04/24/2026
It can be hard to get people to commit to more than one session of "bodywork" at a time, although many horses need multiple sessions to break out of old patterns of compensation and co-contraction. We have a "fix it now" mentality, without an awareness that patterns of movement that have been laid down over months or years are not simply going to disappear overnight.
That being said, Equine Hanna Somatics®️ can be truly amazing. Yesterday, during the human session doing jaw movements from EHS Level II, Ryan Moschell instructed us to feel our jaw moving by putting our fingers gently (GENTLY!) on our cheeks under our TMJs. I immediately found myself biting my cheeks, especially my right cheek. That's not unusual. I have bitten my cheeks for decades and have scarring from it. What was mind-blowing was that after the sequence of jaw movements Ryan had us work with, I repeated the check on how my jaw was moving and I wasn't biting my cheek any more!
Not only did my jaw move in a significantly different way, but it felt as though the muscles somehow knew how to organize themselves so they didn't push my cheeks into my teeth. It was a weird feeling, and it has lasted.
So sometimes the changes can be amazing, literally immediate and striking.
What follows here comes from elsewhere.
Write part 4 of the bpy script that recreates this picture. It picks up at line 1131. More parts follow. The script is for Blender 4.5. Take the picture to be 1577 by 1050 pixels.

But sometimes it takes time. It took multiple sessions for my banjaxed knee to let go of co-contractions that kept it locked up for over a year. PT helped, but it didn't fix it to a level where I could comfortably kneel, squat or sit/lie on the ground with my knee straight and gravity pulling it down. Now I can do all those things without pain and without fear of the searing agony that is my popliteal cyst getting angry.
Sometimes with horses --as with humans -- it takes multiple sessions. Sometimes the first one or two sessions are the horse coming to trust that I'm not going to push them beyond where they're comfortable. Only when that happens can the horse let go enough to address long-standing contractions, long-standing anxiety.